**Task to carry out**: Print the entire listing. Each line must match the original exactly.

**Data excerpt**:
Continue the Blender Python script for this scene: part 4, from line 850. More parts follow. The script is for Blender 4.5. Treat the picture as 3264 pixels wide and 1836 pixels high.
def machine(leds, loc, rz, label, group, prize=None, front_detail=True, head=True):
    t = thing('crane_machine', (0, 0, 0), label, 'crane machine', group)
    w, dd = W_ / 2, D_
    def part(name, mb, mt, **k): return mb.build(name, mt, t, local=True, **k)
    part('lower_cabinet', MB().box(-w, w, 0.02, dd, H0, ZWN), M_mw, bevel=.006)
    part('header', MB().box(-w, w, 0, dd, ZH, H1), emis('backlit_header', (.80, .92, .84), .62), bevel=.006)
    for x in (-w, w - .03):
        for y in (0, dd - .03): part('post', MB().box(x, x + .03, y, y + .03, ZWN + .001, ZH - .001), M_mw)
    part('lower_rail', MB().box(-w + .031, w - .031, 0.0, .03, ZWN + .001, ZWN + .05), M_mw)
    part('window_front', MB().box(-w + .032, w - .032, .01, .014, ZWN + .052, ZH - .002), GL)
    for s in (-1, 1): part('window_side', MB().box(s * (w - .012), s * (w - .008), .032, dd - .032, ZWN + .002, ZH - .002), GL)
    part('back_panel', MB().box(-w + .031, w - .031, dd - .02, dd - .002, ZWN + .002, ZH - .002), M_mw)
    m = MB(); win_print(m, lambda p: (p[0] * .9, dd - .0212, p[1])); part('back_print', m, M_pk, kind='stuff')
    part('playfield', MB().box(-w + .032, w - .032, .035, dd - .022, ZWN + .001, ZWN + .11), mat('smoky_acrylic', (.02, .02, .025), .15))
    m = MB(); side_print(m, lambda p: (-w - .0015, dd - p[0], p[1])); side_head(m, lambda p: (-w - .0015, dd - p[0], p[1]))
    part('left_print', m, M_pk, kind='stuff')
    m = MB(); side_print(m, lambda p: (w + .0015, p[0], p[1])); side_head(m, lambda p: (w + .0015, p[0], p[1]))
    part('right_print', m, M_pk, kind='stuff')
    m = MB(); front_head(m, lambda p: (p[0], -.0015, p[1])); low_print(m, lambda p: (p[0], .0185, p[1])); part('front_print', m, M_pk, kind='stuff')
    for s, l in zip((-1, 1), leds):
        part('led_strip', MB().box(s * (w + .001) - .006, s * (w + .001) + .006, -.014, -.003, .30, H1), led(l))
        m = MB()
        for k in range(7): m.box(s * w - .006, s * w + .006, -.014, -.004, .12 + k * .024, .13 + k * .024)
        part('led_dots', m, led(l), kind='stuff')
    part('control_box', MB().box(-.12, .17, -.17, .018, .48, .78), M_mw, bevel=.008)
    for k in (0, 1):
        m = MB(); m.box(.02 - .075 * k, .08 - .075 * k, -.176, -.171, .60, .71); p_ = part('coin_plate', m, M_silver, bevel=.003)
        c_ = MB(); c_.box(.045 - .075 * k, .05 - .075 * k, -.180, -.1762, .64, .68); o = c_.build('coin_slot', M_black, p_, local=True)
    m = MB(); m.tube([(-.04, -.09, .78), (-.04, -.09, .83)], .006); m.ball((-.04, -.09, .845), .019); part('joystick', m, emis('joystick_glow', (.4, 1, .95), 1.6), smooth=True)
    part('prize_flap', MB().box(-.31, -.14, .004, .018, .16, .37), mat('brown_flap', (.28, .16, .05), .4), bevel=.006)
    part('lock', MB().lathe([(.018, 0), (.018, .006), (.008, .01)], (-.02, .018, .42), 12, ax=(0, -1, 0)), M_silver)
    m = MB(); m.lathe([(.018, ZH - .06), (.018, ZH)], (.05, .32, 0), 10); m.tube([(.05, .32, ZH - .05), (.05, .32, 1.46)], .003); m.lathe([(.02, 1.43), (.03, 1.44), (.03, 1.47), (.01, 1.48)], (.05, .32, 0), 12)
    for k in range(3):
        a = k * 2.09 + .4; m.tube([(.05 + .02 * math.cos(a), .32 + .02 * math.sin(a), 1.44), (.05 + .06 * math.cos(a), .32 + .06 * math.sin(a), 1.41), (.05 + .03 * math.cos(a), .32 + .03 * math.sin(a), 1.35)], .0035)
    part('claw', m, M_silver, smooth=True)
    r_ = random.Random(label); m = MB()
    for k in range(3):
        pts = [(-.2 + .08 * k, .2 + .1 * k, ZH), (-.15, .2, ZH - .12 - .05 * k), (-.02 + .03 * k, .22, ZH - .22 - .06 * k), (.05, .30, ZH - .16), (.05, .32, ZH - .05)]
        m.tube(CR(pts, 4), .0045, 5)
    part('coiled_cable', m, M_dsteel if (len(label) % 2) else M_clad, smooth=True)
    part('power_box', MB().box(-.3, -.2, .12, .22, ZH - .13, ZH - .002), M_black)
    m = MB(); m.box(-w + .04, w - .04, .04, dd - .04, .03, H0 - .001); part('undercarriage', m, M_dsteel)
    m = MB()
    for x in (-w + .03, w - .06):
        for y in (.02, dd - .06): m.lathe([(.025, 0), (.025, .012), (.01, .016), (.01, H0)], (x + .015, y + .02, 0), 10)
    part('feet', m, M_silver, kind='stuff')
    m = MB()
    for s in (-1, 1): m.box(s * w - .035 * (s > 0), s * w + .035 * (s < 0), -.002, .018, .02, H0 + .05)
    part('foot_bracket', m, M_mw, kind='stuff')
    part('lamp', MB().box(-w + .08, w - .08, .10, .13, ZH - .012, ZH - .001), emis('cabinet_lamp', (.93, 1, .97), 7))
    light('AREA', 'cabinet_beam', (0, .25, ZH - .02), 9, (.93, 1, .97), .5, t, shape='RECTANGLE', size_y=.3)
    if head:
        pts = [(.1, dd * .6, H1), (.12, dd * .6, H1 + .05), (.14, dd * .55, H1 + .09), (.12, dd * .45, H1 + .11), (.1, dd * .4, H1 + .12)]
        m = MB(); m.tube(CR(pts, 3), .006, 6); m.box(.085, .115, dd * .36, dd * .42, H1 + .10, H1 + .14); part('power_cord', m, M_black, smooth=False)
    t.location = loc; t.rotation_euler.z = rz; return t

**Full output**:
Continue the Blender Python script for this scene: part 4, from line 850. More parts follow. The script is for Blender 4.5. Treat the picture as 3264 pixels wide and 1836 pixels high.
def machine(leds, loc, rz, label, group, prize=None, front_detail=True, head=True):
    t = thing('crane_machine', (0, 0, 0), label, 'crane machine', group)
    w, dd = W_ / 2, D_
    def part(name, mb, mt, **k): return mb.build(name, mt, t, local=True, **k)
    part('lower_cabinet', MB().box(-w, w, 0.02, dd, H0, ZWN), M_mw, bevel=.006)
    part('header', MB().box(-w, w, 0, dd, ZH, H1), emis('backlit_header', (.80, .92, .84), .62), bevel=.006)
    for x in (-w, w - .03):
        for y in (0, dd - .03): part('post', MB().box(x, x + .03, y, y + .03, ZWN + .001, ZH - .001), M_mw)
    part('lower_rail', MB().box(-w + .031, w - .031, 0.0, .03, ZWN + .001, ZWN + .05), M_mw)
    part('window_front', MB().box(-w + .032, w - .032, .01, .014, ZWN + .052, ZH - .002), GL)
    for s in (-1, 1): part('window_side', MB().box(s * (w - .012), s * (w - .008), .032, dd - .032, ZWN + .002, ZH - .002), GL)
    part('back_panel', MB().box(-w + .031, w - .031, dd - .02, dd - .002, ZWN + .002, ZH - .002), M_mw)
    m = MB(); win_print(m, lambda p: (p[0] * .9, dd - .0212, p[1])); part('back_print', m, M_pk, kind='stuff')
    part('playfield', MB().box(-w + .032, w - .032, .035, dd - .022, ZWN + .001, ZWN + .11), mat('smoky_acrylic', (.02, .02, .025), .15))
    m = MB(); side_print(m, lambda p: (-w - .0015, dd - p[0], p[1])); side_head(m, lambda p: (-w - .0015, dd - p[0], p[1]))
    part('left_print', m, M_pk, kind='stuff')
    m = MB(); side_print(m, lambda p: (w + .0015, p[0], p[1])); side_head(m, lambda p: (w + .0015, p[0], p[1]))
    part('right_print', m, M_pk, kind='stuff')
    m = MB(); front_head(m, lambda p: (p[0], -.0015, p[1])); low_print(m, lambda p: (p[0], .0185, p[1])); part('front_print', m, M_pk, kind='stuff')
    for s, l in zip((-1, 1), leds):
        part('led_strip', MB().box(s * (w + .001) - .006, s * (w + .001) + .006, -.014, -.003, .30, H1), led(l))
        m = MB()
        for k in range(7): m.box(s * w - .006, s * w + .006, -.014, -.004, .12 + k * .024, .13 + k * .024)
        part('led_dots', m, led(l), kind='stuff')
    part('control_box', MB().box(-.12, .17, -.17, .018, .48, .78), M_mw, bevel=.008)
    for k in (0, 1):
        m = MB(); m.box(.02 - .075 * k, .08 - .075 * k, -.176, -.171, .60, .71); p_ = part('coin_plate', m, M_silver, bevel=.003)
        c_ = MB(); c_.box(.045 - .075 * k, .05 - .075 * k, -.180, -.1762, .64, .68); o = c_.build('coin_slot', M_black, p_, local=True)
    m = MB(); m.tube([(-.04, -.09, .78), (-.04, -.09, .83)], .006); m.ball((-.04, -.09, .845), .019); part('joystick', m, emis('joystick_glow', (.4, 1, .95), 1.6), smooth=True)
    part('prize_flap', MB().box(-.31, -.14, .004, .018, .16, .37), mat('brown_flap', (.28, .16, .05), .4), bevel=.006)
    part('lock', MB().lathe([(.018, 0), (.018, .006), (.008, .01)], (-.02, .018, .42), 12, ax=(0, -1, 0)), M_silver)
    m = MB(); m.lathe([(.018, ZH - .06), (.018, ZH)], (.05, .32, 0), 10); m.tube([(.05, .32, ZH - .05), (.05, .32, 1.46)], .003); m.lathe([(.02, 1.43), (.03, 1.44), (.03, 1.47), (.01, 1.48)], (.05, .32, 0), 12)
    for k in range(3):
        a = k * 2.09 + .4; m.tube([(.05 + .02 * math.cos(a), .32 + .02 * math.sin(a), 1.44), (.05 + .06 * math.cos(a), .32 + .06 * math.sin(a), 1.41), (.05 + .03 * math.cos(a), .32 + .03 * math.sin(a), 1.35)], .0035)
    part('claw', m, M_silver, smooth=True)
    r_ = random.Random(label); m = MB()
    for k in range(3):
        pts = [(-.2 + .08 * k, .2 + .1 * k, ZH), (-.15, .2, ZH - .12 - .05 * k), (-.02 + .03 * k, .22, ZH - .22 - .06 * k), (.05, .30, ZH - .16), (.05, .32, ZH - .05)]
        m.tube(CR(pts, 4), .0045, 5)
    part('coiled_cable', m, M_dsteel if (len(label) % 2) else M_clad, smooth=True)
    part('power_box', MB().box(-.3, -.2, .12, .22, ZH - .13, ZH - .002), M_black)
    m = MB(); m.box(-w + .04, w - .04, .04, dd - .04, .03, H0 - .001); part('undercarriage', m, M_dsteel)
    m = MB()
    for x in (-w + .03, w - .06):
        for y in (.02, dd - .06): m.lathe([(.025, 0), (.025, .012), (.01, .016), (.01, H0)], (x + .015, y + .02, 0), 10)
    part('feet', m, M_silver, kind='stuff')
    m = MB()
    for s in (-1, 1): m.box(s * w - .035 * (s > 0), s * w + .035 * (s < 0), -.002, .018, .02, H0 + .05)
    part('foot_bracket', m, M_mw, kind='stuff')
    part('lamp', MB().box(-w + .08, w - .08, .10, .13, ZH - .012, ZH - .001), emis('cabinet_lamp', (.93, 1, .97), 7))
    light('AREA', 'cabinet_beam', (0, .25, ZH - .02), 9, (.93, 1, .97), .5, t, shape='RECTANGLE', size_y=.3)
    if head:
        pts = [(.1, dd * .6, H1), (.12, dd * .6, H1 + .05), (.14, dd * .55, H1 + .09), (.12, dd * .45, H1 + .11), (.1, dd * .4, H1 + .12)]
        m = MB(); m.tube(CR(pts, 3), .006, 6); m.box(.085, .115, dd * .36, dd * .42, H1 + .10, H1 + .14); part('power_cord', m, M_black, smooth=False)
    t.location = loc; t.rotation_euler.z = rz; return t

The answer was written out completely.